PGG's seed sale after strategic review

PGG Wrightson intends selling its seed and grain business to Denmark-based DLF Seeds for $421million.

The transaction - which was subject to standard completion adjustments - arose from a strategic review conducted by PGW in recent months, deputy chairman Trevor Burt said.

``PGW received expressions of interest from a number of parties internationally wanting to pursue a transaction involving the seed and grain business.

``The DLF Seeds offer was particularly compelling in terms of the value it would deliver to PGW shareholders,'' he said in a statement.

Chief executive Ian Glasson said the agreement provided for an ongoing close working relationship between PGW and PGW Seeds.

DLF Seeds chief executive Truels Damsgaard said it was an important transaction for the company which had long viewed PGW as a strategic and complementary business to its current operations.

``The transaction presents a real opportunity for value creation as a combined business with a strong global offering for our customers,'' he said.

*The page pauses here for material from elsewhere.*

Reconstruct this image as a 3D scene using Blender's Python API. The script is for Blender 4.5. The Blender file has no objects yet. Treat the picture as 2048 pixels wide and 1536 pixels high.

Additionally, DLF Seeds would assume or repay PGW Seeds' net debt outstanding, as at June 30, of about $18 million.

DLF Seeds was established in 1872. It is owned by DLF AmbA, a co-operative owned by about 3000 Danish seed growers.

It operated within forage and turf seed, sugar and fodder beet seed, seed potatoes and multiplication of vegetable seed, and was active in more than 80 countries.

Its vertically integrated operations had 1200 employees, 12% of them involved in research and development.

PGG Wrightson will announce its full-year financial result on August 14.

PGG shares last traded at 69c, up 7.81%.